Figure 8.21 Structural Equation Models Report
The report that appears includes Summary of Fit and Parameter Estimates tables for the mediation analysis model. The model emphasizes direct effects between dependent and independent variables. The Parameter Estimates table contains the estimated mean and intercept values for each variable, estimates of the regression coefficients between the predictor variables (Belonging and Autonomy) and the outcome variables (Interest and Autonomy), and the estimated variances and residual variances. The report shows that the effects that are represented by these estimates are statistically significant. You can make the following conclusions based on these estimates:
– Belonging ⇒ Autonomy path: two students that differ by one unit on Belonging are estimated to differ by 0.298 units on Autonomy. The positive sign of the coefficient suggests that as Belonging goes up, Autonomy is likely to go up too.
– Autonomy ⇒ Interest path: two students equal on Belonging scores but who differ by one unit in their Autonomy are estimated to differ by 0.337 units on Interest. The positive sign of the coefficient suggests that having more Autonomy is related to having more Interest.
– Belonging ⇒ Interest path: two students that differ by one unit on Belonging and do not differ on Autonomy are estimated to differ by 0.624 units on Interest. The direct effect shows a positive value, which means that as Belonging increases, Interest will probably increase as well.
Next, you want to calculate the total and indirect effects.
1. Click the red triangle next to Structural Equation Model: Mediation Analysis and select the Total Effects option.
2. Click the red triangle next to Structural Equation Model: Mediation Analysis and select the Indirect Effects option.
Figure 8.22 Total and Indirect Effects
The Total Effects table contains the total effects between predictors (Belonging and Autonomy) and the outcome variables (Interest and Autonomy). The total effects are the combined direct and indirect influence of the predictor variables on the outcome variable. In this example, there are only direct effects from Belonging to Autonomy and from Autonomy to Interest, which is why those total effects are identical to the direct effects in the Parameter Estimates table. This table shows that Belonging has a strong and positive total effect (0.724) on Interest. The significant effect indicates a meaningful contribution of Belonging to Interest. Total effects quantify the average change in the outcome variable associated with a one unit change in the predictor variable while holding other variables constant.

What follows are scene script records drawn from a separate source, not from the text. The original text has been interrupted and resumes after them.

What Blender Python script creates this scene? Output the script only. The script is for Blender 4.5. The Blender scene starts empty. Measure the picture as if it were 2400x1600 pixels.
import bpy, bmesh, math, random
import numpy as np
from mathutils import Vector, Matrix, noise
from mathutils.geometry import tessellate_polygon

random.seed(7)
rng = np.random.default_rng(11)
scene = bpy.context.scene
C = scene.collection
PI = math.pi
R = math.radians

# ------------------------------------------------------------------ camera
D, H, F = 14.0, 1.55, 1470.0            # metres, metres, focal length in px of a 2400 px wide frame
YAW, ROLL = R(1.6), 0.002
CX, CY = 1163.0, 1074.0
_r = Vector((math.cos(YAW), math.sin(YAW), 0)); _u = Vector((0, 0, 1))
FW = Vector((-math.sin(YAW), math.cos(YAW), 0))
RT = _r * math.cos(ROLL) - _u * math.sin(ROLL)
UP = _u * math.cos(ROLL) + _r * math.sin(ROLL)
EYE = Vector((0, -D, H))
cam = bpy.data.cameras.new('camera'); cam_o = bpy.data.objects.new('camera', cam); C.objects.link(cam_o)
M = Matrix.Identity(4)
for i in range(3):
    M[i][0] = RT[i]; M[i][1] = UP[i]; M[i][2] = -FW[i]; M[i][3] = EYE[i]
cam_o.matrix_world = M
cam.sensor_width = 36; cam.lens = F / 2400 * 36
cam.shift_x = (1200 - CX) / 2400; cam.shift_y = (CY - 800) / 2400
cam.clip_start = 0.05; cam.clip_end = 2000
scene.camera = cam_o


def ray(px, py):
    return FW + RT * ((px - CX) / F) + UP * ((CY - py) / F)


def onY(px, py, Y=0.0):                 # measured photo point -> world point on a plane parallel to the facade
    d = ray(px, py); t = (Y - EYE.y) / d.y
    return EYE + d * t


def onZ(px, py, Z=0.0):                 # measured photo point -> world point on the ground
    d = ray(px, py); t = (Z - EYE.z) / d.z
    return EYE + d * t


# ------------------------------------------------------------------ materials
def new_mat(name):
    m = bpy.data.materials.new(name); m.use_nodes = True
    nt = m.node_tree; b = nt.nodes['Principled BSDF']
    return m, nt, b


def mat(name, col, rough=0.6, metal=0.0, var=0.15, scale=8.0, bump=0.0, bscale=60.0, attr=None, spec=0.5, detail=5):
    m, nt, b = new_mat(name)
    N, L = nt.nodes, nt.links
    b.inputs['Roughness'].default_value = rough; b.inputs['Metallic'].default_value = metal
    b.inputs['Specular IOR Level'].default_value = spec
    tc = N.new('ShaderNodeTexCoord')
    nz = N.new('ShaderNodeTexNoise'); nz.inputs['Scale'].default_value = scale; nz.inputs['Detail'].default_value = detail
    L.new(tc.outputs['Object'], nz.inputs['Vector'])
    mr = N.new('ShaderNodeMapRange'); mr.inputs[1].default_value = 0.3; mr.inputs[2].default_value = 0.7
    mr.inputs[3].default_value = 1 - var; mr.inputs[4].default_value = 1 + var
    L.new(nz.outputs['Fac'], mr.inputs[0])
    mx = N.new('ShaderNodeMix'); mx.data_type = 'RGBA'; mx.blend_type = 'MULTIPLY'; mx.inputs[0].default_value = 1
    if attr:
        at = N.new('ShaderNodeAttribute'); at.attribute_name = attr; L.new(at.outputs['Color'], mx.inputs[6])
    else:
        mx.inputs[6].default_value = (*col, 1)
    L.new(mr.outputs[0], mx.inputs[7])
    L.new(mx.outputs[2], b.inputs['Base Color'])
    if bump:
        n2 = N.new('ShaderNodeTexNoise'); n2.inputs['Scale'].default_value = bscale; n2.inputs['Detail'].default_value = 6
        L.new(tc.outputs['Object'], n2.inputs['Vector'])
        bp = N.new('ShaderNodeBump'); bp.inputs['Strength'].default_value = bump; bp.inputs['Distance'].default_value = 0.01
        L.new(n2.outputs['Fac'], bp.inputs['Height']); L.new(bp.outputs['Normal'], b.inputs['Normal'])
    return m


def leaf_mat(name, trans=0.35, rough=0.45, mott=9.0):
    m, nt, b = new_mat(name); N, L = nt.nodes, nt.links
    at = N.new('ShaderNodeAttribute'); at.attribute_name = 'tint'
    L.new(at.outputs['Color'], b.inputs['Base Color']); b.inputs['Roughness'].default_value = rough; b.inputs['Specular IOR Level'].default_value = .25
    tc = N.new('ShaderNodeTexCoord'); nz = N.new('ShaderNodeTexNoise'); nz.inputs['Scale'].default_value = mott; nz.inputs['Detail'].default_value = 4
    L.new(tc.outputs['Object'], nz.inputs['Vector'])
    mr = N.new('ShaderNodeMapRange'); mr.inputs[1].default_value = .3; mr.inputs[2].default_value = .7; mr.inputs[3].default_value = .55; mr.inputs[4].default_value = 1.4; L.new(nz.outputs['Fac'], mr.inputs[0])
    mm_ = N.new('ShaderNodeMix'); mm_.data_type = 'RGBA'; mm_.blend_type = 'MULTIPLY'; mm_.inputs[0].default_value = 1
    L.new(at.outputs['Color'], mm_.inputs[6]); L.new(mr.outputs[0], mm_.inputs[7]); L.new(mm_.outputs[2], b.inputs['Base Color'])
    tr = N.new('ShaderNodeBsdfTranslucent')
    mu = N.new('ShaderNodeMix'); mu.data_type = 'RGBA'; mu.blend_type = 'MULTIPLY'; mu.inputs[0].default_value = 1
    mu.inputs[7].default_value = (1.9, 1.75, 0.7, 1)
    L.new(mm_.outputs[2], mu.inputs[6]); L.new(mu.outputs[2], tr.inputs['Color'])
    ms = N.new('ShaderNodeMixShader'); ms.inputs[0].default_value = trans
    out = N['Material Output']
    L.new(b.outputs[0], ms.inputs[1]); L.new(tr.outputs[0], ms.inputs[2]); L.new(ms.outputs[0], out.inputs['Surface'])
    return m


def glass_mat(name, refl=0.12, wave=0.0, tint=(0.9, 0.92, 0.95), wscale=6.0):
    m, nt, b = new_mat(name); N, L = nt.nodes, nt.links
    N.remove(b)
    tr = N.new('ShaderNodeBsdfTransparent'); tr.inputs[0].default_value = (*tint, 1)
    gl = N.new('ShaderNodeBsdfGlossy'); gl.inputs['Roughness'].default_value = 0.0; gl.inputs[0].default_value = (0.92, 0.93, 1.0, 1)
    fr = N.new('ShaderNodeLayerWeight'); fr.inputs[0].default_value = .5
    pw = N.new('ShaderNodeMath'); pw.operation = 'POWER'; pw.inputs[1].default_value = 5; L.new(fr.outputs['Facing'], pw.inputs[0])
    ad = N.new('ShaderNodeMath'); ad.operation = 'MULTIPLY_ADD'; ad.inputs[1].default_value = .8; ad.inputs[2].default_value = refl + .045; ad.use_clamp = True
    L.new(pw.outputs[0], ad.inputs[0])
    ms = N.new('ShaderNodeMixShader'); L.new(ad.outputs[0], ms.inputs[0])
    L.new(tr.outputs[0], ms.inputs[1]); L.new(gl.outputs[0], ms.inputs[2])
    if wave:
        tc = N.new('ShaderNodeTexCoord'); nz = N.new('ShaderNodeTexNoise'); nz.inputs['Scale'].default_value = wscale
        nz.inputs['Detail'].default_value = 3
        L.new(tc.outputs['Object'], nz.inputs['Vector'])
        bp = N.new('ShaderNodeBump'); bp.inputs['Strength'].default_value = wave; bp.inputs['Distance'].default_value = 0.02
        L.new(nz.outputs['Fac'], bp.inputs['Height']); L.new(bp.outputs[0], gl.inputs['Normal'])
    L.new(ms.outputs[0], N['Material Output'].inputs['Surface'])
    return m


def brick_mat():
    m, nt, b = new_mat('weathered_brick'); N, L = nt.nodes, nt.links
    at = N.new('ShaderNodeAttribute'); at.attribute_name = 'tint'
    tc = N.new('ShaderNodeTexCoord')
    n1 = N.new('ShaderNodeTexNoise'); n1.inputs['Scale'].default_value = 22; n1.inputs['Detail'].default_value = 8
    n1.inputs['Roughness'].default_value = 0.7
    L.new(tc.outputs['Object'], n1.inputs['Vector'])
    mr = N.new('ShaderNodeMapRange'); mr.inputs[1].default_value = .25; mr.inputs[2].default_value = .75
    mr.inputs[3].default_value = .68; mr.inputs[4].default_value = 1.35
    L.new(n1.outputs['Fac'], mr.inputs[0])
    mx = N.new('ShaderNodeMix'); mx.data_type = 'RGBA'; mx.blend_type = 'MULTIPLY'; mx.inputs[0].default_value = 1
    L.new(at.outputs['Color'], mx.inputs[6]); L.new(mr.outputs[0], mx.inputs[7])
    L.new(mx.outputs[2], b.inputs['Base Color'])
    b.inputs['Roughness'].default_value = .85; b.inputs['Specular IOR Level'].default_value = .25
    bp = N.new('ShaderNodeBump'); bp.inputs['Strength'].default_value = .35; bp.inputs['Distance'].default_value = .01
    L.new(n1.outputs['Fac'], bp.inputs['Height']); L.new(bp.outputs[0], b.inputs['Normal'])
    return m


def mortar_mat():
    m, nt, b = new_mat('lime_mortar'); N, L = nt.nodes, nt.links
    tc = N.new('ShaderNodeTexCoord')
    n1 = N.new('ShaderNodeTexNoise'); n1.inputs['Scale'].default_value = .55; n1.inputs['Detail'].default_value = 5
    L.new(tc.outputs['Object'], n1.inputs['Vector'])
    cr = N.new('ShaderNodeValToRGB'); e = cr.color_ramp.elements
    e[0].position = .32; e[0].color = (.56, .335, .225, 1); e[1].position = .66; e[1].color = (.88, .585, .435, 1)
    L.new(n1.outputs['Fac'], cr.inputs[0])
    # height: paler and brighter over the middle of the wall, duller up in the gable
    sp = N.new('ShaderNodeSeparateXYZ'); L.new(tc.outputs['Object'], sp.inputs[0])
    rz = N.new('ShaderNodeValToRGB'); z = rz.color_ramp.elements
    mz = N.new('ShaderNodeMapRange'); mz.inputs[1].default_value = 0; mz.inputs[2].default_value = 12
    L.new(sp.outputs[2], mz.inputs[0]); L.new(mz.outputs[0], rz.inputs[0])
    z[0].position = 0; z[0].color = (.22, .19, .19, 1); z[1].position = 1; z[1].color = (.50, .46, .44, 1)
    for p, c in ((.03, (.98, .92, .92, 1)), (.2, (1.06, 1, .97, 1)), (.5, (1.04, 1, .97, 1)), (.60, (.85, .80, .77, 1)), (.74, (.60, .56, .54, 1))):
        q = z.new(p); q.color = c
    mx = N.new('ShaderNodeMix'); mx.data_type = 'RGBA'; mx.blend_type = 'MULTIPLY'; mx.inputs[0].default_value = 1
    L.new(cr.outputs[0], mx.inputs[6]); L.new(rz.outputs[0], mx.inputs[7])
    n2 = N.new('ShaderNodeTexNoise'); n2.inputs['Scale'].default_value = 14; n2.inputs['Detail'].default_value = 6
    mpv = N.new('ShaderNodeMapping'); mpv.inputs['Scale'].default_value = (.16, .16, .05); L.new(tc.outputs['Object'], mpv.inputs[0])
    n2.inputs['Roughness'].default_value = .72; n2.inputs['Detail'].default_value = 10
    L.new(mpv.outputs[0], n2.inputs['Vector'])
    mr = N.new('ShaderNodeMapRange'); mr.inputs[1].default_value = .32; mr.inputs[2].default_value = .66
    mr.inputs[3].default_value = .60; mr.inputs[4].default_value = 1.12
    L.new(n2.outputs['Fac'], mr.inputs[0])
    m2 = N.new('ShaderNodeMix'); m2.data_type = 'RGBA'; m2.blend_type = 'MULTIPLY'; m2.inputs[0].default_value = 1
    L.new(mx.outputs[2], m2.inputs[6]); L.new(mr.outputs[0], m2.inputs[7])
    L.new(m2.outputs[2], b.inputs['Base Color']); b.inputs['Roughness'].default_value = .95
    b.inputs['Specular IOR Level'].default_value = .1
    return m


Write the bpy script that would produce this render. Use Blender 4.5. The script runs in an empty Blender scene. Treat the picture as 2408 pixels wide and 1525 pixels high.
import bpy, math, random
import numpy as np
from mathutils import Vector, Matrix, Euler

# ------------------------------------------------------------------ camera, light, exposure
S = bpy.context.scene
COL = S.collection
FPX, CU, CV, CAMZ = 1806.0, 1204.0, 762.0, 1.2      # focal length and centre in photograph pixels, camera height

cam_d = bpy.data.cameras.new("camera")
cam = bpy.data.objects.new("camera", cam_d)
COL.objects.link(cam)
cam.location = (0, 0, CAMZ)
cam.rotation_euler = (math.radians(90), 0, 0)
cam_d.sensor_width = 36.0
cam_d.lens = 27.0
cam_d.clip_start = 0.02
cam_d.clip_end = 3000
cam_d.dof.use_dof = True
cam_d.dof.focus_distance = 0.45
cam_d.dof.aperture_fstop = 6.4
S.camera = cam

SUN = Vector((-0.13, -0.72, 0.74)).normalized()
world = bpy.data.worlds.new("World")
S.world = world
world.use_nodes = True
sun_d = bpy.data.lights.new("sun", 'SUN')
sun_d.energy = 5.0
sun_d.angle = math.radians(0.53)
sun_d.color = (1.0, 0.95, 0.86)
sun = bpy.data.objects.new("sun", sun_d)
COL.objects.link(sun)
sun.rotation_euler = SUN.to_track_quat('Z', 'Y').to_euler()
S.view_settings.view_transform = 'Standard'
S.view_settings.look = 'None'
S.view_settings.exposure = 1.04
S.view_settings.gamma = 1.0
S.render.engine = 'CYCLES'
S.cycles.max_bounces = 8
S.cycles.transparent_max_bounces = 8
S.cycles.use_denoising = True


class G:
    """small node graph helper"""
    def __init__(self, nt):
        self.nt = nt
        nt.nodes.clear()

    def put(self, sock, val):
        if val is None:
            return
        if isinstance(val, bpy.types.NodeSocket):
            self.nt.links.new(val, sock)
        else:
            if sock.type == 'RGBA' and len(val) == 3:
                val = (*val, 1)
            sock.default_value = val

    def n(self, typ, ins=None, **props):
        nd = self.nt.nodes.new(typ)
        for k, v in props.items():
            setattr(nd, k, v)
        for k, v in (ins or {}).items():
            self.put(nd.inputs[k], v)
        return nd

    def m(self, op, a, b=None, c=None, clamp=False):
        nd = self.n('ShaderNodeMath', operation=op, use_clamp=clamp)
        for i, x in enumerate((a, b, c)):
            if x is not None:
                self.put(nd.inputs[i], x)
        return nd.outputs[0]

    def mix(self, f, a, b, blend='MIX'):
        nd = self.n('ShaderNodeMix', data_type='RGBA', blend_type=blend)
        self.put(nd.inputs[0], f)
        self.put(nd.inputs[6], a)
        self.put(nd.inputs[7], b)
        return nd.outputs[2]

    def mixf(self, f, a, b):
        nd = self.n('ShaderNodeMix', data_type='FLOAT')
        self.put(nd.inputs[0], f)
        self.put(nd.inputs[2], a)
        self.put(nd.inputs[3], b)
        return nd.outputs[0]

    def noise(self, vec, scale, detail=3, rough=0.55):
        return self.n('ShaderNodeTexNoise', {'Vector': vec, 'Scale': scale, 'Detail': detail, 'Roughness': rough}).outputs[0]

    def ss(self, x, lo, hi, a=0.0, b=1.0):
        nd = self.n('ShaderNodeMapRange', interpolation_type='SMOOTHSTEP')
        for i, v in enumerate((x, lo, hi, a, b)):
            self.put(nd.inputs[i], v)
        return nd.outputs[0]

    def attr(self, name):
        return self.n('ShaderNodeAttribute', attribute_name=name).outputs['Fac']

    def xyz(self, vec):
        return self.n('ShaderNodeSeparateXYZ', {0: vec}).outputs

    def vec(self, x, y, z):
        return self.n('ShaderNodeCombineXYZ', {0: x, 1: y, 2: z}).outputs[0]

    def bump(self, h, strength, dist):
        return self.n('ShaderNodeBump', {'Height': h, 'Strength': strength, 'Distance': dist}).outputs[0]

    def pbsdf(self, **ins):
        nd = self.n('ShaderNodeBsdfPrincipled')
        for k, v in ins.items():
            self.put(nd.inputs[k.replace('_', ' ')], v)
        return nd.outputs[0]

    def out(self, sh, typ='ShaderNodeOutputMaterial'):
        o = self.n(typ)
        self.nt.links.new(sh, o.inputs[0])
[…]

For example, every one unit increase in Belonging is associated with an estimated 0.724 unit increase in Interest.
The Indirect Effects table contains the indirect effect estimate, which emphasizes the effect of Belonging on Interest that goes through Autonomy. This table shows that the estimated indirect effect (0.100) of Belonging on Interest through the mediating variable Autonomy is statistically significant, which suggests that changes in Belonging have an impact on Interest through changes in the mediator Autonomy.
You can conclude that for two students that differ by one unit in their Belonging, they are estimated to differ by 0.100 units on Interest as a result of the tendency for those with higher Belonging to have higher Autonomy which in fact translates into greater Interest.
In mediation analysis, one of the challenges is estimating the indirect effect. The distribution of this estimate tends to be nonnormal, especially in smaller sample sizes. The bootstrap method offers a solution to this challenge. Bootstrapping involves repeatedly resampling with replacement from the observed data set to empirically estimate the sampling distribution of the indirect effect. This approach provides more accurate standard errors and confidence intervals for the indirect effect.
Use the following steps to obtain the bootstrap confidence intervals for parameter estimates, and Total and Indirect effects:
1. Right-click the Estimate column in the table of interest and select Bootstrap.
2. Type 1000 for the Number of Bootstrap Samples.
3. (Optional) To match the results in Figure 8.23, type 1234 for the Random Seed.
4. Click OK.
5. In the Bootstrap Results table, run the Distribution script.
Figure 8.23 Bootstrap Report
The report that appears contains information about the distributions of the bootstrap estimates. The Summary of Statistics table indicates that the bootstrap estimate of the indirect effect is 0.101. This estimate is almost the same as the estimated indirect effect shown in Figure 8.22. The Bootstrapping Confidence Limits report contains bias-corrected confidence limits for the estimated indirect effect. The 95% confidence interval does not include zero, which indicates significance of the indirect effect in the mediation analysis.
Tip: You can use the Inference > Bootstrap Inference option in the Structural Equation Models red triangle menu to obtain bootstrap estimates for the full model.